The Family Man: Cage is an unlikely 'Family Man"

12/22/2000
BY NANCIANN CHERRY
BLADE STAFF WRITER

The premise of The Family Man is a combination of It's a Wonderful Life and A Christmas Carol, and some viewers, looking for originality, will consider it to be cliche-filled and derivative. Those willing to give in to the whimsy of the plot will be beguiled by the charm of the cast and the humor in the situations.

Nicolas Cage plays Jack Campbell, an investment-banking whiz kid by day and playboy by night. He is engineering the biggest merger of his life. It becomes final Dec. 26, if his staff can keep control of the endless details that threaten to sink the deal. This means they must work through Christmas, but Jack has little sympathy for co-workers who want to spend the holiday with their families.

Feeling the need to stretch his legs and clear his head, Jack decides to walk home late on Christmas Eve. In a carryout, Jack meets a loose cannon named Cash (Don Cheadle) and averts some violence. As Cash and Jack leave the carryout together, Cash asks Jack a strange question: "What do you need, Jack?" Thinking of his power and his Ferrari and the parade of beautiful women through his bedroom, Jack says that he has everything. Cash smiles enigmatically and says, "Just remember, Jack, you brought this on yourself."

Jack shakes his head; there sure are some strange characters in New York.

The next morning, Jack wakes up, ready to go for banking gold. Then he realizes he's not in his bed. He's in bed with his college sweetheart, Kate (Tea Leoni), whom he left behind 13 years earlier. Jack panics and bolts the house. Snagging the keys to the family minivan, he drives to New York City, where his apartment doorman threatens to have him arrested, the guard at his office building urges him to get help, and the list of corporate officers doesn't include him.

When Jack leaves the building in a panic, Cash pulls up in Jack's Ferrari and offers to take him for a ride. "This is a glimpse into what might have been," he tells the befuddled banker. "You're going to have to figure out what it means."

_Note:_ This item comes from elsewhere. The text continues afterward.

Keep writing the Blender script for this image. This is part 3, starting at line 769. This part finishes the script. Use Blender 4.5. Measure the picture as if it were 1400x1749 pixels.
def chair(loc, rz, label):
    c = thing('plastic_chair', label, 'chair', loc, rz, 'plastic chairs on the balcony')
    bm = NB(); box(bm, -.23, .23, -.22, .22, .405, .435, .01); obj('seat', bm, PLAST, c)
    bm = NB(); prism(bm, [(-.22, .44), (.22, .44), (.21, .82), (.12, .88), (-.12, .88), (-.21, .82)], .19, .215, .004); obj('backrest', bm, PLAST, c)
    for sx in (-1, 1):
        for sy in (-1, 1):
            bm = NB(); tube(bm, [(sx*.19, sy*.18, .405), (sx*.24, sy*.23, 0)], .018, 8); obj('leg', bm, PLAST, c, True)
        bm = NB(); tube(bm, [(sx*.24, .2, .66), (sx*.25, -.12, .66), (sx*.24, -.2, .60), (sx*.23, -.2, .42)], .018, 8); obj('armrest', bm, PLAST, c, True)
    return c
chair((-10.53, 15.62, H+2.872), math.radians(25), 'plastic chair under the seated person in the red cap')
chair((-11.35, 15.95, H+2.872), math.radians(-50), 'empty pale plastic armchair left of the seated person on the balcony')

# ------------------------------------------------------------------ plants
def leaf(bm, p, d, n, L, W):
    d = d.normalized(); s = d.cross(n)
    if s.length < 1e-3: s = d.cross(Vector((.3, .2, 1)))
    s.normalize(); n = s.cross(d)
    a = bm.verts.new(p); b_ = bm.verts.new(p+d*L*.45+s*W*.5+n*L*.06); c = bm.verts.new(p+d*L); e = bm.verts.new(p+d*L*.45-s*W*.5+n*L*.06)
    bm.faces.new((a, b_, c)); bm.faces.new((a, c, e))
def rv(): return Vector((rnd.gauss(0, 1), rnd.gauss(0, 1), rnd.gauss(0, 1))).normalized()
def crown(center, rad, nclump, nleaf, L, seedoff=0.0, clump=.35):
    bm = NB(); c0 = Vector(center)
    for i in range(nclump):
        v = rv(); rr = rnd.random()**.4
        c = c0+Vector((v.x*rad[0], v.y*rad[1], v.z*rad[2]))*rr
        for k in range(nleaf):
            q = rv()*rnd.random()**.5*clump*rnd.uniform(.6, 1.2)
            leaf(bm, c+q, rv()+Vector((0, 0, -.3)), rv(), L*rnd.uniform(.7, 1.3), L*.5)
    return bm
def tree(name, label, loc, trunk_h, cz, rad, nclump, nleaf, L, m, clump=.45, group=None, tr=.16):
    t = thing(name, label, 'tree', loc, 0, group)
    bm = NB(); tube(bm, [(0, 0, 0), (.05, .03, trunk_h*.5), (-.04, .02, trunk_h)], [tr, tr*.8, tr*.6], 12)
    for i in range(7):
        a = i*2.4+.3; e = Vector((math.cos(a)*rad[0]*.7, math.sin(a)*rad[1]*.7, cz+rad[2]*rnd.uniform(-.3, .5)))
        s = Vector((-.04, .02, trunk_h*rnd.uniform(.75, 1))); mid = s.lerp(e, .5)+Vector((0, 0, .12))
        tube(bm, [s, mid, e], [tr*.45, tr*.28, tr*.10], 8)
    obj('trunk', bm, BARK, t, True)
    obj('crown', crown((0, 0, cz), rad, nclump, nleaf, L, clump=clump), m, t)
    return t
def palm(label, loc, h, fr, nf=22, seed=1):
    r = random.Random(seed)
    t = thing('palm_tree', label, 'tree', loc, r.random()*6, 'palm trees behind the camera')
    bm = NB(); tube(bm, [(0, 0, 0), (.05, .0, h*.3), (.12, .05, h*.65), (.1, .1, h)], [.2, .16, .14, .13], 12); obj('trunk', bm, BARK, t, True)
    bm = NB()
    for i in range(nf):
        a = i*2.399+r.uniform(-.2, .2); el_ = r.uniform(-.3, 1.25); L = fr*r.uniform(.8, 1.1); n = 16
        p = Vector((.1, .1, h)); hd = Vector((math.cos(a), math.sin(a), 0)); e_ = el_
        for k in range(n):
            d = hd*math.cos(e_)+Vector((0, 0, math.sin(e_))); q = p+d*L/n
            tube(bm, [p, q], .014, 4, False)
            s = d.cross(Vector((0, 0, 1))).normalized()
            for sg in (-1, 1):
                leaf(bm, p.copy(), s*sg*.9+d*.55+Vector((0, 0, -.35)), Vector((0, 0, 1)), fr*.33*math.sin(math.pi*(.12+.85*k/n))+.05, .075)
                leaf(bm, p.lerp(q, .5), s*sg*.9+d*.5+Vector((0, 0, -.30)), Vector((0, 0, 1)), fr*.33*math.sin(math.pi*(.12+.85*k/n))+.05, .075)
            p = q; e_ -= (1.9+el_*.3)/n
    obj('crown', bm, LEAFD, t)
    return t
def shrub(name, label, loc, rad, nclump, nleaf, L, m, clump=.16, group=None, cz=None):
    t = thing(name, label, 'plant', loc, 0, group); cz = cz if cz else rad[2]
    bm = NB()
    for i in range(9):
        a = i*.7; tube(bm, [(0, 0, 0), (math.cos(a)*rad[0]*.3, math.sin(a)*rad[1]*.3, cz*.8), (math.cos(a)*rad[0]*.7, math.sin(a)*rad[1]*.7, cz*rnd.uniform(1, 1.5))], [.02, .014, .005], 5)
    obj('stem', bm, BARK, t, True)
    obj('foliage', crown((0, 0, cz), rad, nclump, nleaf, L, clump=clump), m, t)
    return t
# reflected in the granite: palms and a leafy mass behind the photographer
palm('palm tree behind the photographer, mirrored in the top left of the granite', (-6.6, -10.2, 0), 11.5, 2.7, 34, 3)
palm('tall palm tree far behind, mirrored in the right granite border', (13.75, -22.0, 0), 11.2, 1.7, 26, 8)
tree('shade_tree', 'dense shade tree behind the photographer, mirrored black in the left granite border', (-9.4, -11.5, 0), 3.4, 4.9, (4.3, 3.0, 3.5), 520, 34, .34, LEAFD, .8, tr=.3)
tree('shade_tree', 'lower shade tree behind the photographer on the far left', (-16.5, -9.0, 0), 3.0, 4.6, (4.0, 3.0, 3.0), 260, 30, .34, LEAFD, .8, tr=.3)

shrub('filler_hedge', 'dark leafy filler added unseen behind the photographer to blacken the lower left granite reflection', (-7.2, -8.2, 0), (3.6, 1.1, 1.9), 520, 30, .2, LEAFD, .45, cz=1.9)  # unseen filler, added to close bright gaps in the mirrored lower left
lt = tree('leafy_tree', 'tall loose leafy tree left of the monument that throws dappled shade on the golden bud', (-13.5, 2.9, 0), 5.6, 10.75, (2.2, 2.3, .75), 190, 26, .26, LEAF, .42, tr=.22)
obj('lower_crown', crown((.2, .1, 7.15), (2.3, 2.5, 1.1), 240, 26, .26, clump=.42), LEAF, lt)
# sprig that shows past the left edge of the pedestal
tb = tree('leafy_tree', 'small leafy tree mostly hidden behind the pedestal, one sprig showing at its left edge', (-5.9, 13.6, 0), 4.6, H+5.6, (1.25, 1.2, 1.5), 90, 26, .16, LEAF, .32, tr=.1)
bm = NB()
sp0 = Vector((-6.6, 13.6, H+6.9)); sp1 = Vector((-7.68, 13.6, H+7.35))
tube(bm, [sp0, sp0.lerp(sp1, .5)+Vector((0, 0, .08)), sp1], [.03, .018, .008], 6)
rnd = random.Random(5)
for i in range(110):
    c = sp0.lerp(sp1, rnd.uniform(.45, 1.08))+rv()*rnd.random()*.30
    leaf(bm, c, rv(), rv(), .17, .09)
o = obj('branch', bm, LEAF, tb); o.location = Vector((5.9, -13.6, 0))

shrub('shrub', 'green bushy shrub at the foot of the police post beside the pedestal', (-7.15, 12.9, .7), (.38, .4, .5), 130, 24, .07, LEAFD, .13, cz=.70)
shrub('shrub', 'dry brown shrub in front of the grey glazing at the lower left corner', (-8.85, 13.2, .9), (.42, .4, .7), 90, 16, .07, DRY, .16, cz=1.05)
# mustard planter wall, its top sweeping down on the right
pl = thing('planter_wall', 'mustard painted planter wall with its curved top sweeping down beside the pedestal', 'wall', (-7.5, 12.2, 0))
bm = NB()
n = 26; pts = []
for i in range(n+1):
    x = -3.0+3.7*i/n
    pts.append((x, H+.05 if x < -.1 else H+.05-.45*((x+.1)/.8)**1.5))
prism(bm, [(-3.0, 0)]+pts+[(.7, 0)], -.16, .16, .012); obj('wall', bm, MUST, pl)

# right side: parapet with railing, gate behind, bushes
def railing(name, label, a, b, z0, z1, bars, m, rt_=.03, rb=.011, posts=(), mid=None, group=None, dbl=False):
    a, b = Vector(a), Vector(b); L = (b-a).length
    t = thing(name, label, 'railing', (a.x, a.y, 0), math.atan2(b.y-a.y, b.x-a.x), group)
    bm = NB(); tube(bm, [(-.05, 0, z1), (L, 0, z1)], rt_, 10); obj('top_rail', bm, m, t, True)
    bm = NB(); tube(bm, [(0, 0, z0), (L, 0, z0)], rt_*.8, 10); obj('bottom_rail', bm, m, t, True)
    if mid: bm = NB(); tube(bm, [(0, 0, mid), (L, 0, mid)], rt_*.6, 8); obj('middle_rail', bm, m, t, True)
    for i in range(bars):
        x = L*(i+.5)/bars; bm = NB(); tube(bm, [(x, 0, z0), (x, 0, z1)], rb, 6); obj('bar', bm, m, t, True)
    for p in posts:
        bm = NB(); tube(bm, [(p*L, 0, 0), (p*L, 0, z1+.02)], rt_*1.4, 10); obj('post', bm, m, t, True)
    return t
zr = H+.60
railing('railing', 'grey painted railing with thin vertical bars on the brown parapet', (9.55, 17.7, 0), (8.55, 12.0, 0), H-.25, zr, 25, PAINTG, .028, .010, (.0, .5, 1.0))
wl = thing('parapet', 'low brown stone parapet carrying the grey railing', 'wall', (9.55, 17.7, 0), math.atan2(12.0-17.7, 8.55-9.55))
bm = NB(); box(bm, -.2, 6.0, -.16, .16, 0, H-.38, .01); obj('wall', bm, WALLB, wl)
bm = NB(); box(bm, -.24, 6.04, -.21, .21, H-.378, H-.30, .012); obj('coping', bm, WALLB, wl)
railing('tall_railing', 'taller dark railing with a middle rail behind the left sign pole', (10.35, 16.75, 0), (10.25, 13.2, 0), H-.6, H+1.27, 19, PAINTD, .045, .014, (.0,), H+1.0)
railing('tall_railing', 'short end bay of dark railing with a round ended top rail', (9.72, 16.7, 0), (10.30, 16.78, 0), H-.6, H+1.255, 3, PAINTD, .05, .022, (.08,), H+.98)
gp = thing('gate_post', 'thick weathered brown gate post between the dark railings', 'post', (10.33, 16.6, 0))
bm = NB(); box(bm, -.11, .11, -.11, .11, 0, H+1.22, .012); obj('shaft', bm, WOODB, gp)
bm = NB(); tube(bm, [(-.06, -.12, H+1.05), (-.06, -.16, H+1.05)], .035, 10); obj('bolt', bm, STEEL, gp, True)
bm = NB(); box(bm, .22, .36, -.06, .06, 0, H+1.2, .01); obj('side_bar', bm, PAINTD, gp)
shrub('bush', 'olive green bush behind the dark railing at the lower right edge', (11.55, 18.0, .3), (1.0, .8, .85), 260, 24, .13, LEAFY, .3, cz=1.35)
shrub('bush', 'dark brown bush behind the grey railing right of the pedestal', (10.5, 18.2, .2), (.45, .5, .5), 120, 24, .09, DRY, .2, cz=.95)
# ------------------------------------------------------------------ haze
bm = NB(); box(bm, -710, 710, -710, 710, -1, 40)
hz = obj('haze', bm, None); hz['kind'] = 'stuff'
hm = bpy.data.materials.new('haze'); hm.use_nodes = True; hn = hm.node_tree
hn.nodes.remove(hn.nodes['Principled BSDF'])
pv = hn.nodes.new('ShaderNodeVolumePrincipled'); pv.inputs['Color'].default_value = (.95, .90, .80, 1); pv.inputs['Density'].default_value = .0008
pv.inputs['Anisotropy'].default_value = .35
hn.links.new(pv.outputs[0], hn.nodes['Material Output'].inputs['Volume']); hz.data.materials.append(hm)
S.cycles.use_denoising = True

If you equate The Family Man to It's A Wonderful Life, Cash, of course, is Clarence the angel and Jack has the Jimmy Stewart role. What makes this more than a knockoff of Frank Capra's classic are the situations Jack finds himself in, the way he handles them, and how he comes to realize that there are more definitions of success than he ever dreamed possible.

The Oscar-winning Cage keeps Jack from becoming too sappy by never abandoning the basic foundation of the character's personality. He is a hard charger who likes to win, and he remains one. It is merely his definition of what is important that changes. This makes for many funny moments, including a particularly priceless one when the whiz kid realizes that, in his new life, he's a tire salesman.

Cage is helped a great deal by Leoni, who is immensely appealing as a wife thoroughly confused and not a little exasperated by her husband's behavior. Cheadle, while not exactly wasted, is on screen only enough to make us want more. And Makenzie Vega, as Jack and Kate's 5-year-old daughter, Annie, is a little too precocious for the film's good, although early scenes of her helping Jack find his way through the family minefield are indeed funny.

There is no doubt that some of the situations are unbelievable, and the film piles on the family-values sentiment a little too thickly at times. But charm, poignancy, and perception are part of the package too.

Not a big fan of Nicolas Cage, I went into the screening fully expecting to be scornful of his latest project. Instead I came away amused and provoked into thinking about what might have been had different turns been taken in the road of life.

Those aren't bad results for any movie.